解体に向かう「ジーンズ村」
2012年12月21日 未分類 0
先週金曜日に「児島の洗い加工場が破産申請する」と電話をもらったことはブログに書いた。
その洗い加工場は吉田染工で、正式に発表となったようだ。
吉田染工(株)/自己破産へ
http://n-seikei.jp/2012/12/post-13115.html
14日に事業停止し、破産申請の準備に入ったという。
負債総額は4億円だそうだ。
電話をくれた知人によると、受注が途切れることはなかったものの資金ショートに陥った結果だとのこと。
ご存知の方も多いが、この吉田染工はビッグジョンの洗い加工を主力に担当しており、大手洗い加工場の一つだった。
ジーンズの製造工程には洗い加工という工程が必ずある。
通常のカットソーやシャツ類には洗い加工という工程はない。最近でこそ、洗い加工を施したシャツやカットソーもあるが、必須ではない。洗い加工が必須であるアイテムはジーンズだけである。
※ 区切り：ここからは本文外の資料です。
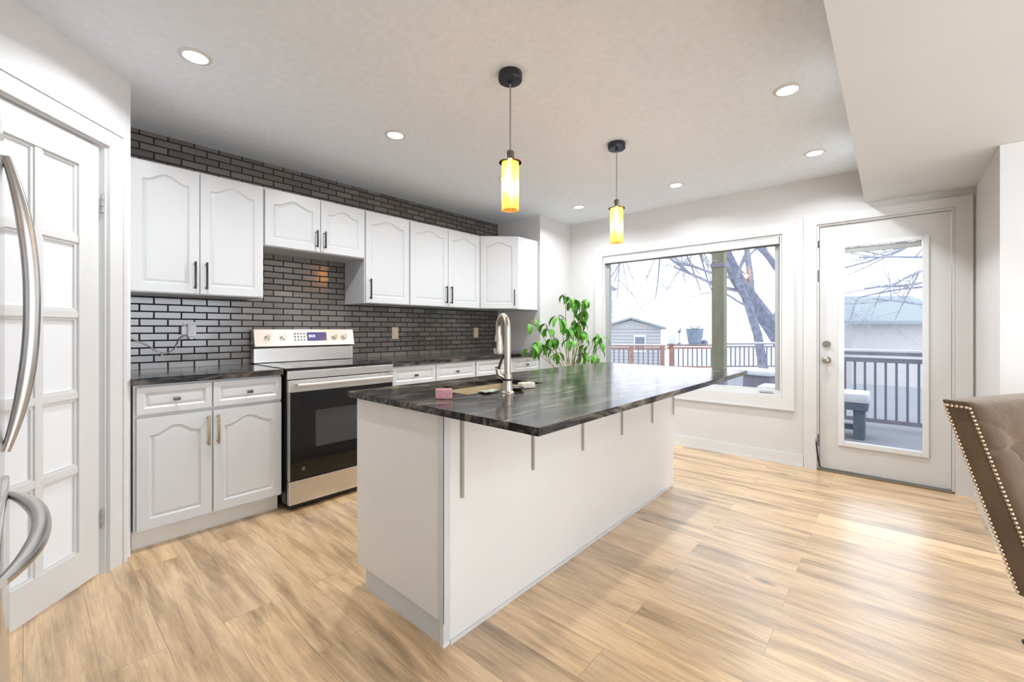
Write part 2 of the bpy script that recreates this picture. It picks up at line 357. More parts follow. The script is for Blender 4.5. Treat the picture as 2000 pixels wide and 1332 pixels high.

かつてジーンズナショナルブランドが隆盛を極めていたころ、ブランドごとに主力となった洗い加工場があった。
エドウインは豊和、リーバイ・ストラウス・ジャパンは西江デニム、ボブソンは晃立、ビッグジョンは吉田染工、ラングラーは共和と言った具合だ。
このうち共和は数年前に廃業し、吉田染工は今月破産申請した。
今回の吉田染工の破綻原因について、先の記事では「海外生産の増加とジーンズ不振」を挙げている。
しかし、産地で尋ねるとそれだけではないという人もいる。
ジーンズ不振と言われながらも、ジーンズ関連企業は毎年続々と生まれている。
大手ブランドからの独立組、大手製造業からの独立組が小規模企業を立ち上げるためだ。
洗い加工場も例外ではない。独立組が立ち上げた新しい洗い加工場が生まれている。
ジーンズの国内生産総量自体はあまり増えていないにも拘わらず、製造先・加工先が増えるということは、一社あたりの売上高が減るということになる。
そういうことが製造業各社を苦しめているという。
なるほど。
そういえば、今月初めに6社が加盟する「岡山デニム協同組合」が発足したというニュースがあった。
http://headlines.yahoo.co.jp/hl?a=20121204-00000062-minkei-l33
参加企業は「Klax-on(クラクション」(中庄)、「馬野」(岡山市北区)、「正藍屋」(児島上の町)、「バンザイ帝國」(児島味野)、「ミズタニ」(井原市)、「ハイロック」(児島田の口)の6社だが、ジーンズ業界に詳しい方以外はあまりなじみのない企業名ではないだろうか。
それぞれがオリジナルジーンズブランドを持っているが、どれも小規模である。
製造業・加工業だけではなく、ジーンズブランドもこのような小規模な独立組・新興組が次々と生まれている。
かつてジーンズというアイテムはナショナルブランドか専業メーカーにしか作れないアイテムだった。
かつてと言ってもほんの10年ほど前のことである。
しかし、ナショナルブランドや専業メーカーのOBや早期退職組がOEM/ODM事務所を多数立ち上げたため、ジーンズ製造のノウハウが業界に広まった。今ではそういう先に依頼すればどんなブランドでも及第点くらいのジーンズは製造できるようになった。
現にタケオキクチにもバーバリーブラックレーベルにもまともなジーンズが並んでいる。
それと同じことが製造業・加工業でも起きている。
かつての大手加工業が消えるということはその象徴的な出来事といえるのではないだろうか。